| Information supplied |
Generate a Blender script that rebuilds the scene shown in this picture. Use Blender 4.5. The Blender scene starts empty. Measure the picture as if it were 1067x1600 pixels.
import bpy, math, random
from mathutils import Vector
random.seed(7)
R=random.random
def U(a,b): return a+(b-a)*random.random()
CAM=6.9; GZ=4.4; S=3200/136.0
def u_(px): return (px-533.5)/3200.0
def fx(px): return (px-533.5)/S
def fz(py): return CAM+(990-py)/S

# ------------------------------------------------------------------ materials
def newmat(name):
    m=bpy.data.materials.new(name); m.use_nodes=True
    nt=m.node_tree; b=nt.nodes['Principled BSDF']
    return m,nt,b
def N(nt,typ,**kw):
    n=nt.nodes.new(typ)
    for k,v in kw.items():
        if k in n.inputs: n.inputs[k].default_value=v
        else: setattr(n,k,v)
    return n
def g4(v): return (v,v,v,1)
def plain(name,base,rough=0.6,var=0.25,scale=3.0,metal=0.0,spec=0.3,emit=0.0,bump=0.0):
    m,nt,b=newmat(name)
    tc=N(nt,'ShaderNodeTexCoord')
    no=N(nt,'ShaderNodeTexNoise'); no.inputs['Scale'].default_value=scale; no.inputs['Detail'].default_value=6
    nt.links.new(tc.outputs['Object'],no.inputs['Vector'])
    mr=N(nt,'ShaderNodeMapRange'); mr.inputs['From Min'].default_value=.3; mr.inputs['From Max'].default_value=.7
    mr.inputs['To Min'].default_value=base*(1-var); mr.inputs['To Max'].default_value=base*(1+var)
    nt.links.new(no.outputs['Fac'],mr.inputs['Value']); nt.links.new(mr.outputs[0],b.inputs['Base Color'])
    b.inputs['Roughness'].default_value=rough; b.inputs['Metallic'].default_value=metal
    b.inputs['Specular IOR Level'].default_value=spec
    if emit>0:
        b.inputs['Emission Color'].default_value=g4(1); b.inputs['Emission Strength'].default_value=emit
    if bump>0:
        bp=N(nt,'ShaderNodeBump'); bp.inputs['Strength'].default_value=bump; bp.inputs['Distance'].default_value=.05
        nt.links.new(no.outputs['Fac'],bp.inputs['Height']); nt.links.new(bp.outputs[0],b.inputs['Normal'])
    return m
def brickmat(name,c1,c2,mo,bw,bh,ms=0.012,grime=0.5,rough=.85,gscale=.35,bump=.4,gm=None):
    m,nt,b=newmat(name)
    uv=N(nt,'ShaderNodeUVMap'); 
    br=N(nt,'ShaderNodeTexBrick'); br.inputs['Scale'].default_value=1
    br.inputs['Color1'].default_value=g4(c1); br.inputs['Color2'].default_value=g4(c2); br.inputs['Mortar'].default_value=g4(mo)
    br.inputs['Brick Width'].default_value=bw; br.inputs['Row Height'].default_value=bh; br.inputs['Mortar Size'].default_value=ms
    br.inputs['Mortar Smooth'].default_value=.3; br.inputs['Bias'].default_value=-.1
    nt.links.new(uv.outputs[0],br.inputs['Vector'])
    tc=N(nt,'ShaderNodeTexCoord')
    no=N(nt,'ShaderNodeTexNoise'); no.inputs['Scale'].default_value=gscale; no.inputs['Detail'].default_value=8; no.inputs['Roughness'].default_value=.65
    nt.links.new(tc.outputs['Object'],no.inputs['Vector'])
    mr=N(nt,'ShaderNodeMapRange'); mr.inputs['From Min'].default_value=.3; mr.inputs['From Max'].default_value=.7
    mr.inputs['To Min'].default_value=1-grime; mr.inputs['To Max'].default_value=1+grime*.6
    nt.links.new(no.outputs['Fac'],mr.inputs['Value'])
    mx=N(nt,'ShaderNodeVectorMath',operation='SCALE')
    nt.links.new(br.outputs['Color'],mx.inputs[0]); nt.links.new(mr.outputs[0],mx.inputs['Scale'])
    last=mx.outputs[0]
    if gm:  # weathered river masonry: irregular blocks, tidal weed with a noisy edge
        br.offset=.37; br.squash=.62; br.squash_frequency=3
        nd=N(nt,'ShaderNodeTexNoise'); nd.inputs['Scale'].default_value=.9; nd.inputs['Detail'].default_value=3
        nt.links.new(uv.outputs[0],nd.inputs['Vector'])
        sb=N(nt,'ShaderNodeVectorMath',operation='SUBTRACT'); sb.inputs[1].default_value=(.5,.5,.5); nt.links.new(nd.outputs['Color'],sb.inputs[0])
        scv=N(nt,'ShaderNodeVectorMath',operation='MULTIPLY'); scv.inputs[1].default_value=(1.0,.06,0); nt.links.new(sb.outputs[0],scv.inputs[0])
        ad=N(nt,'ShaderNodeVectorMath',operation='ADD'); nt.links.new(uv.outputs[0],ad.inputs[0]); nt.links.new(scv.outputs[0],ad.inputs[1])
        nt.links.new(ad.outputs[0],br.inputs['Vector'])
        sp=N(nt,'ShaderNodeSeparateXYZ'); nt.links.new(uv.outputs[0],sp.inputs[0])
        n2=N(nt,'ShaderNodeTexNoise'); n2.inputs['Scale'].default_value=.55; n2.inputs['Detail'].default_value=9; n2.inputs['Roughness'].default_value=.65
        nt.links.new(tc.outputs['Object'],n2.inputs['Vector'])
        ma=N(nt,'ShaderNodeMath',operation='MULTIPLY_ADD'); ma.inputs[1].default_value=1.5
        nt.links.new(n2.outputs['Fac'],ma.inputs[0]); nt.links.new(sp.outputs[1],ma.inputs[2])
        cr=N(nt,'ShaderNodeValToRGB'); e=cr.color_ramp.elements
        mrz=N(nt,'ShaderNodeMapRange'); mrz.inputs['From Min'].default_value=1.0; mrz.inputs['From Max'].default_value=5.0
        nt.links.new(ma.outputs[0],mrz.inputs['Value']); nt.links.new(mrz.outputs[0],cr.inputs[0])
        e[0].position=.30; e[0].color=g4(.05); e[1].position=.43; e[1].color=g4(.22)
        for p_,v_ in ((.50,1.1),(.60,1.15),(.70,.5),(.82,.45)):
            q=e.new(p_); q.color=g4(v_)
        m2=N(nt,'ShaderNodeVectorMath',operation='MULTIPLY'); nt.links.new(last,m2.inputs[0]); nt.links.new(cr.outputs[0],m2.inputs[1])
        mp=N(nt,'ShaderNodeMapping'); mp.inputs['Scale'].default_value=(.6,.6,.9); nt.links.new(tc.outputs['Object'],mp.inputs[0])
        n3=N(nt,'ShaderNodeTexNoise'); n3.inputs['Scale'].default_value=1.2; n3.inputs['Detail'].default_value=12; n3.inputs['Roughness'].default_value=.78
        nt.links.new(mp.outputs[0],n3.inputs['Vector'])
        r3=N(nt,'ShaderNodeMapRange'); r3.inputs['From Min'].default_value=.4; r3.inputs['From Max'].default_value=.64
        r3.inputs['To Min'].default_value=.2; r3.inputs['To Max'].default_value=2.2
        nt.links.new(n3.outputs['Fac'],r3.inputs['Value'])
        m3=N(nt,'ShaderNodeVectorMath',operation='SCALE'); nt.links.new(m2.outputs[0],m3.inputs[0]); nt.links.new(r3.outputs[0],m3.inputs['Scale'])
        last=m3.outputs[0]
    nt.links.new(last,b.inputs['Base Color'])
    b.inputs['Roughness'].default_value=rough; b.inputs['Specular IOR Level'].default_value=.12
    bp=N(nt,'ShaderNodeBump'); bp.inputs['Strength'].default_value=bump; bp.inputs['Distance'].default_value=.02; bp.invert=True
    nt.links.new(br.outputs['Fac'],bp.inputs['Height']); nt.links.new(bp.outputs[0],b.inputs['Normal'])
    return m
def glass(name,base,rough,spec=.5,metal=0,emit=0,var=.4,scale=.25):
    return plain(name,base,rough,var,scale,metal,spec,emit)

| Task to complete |
Print, unaltered, every line from the beginning of the material down to the line with "def fz(py): return CAM+(990-py)/S".

| The completed task |
Generate a Blender script that rebuilds the scene shown in this picture. Use Blender 4.5. The Blender scene starts empty. Measure the picture as if it were 1067x1600 pixels.
import bpy, math, random
from mathutils import Vector
random.seed(7)
R=random.random
def U(a,b): return a+(b-a)*random.random()
CAM=6.9; GZ=4.4; S=3200/136.0
def u_(px): return (px-533.5)/3200.0
def fx(px): return (px-533.5)/S
def fz(py): return CAM+(990-py)/S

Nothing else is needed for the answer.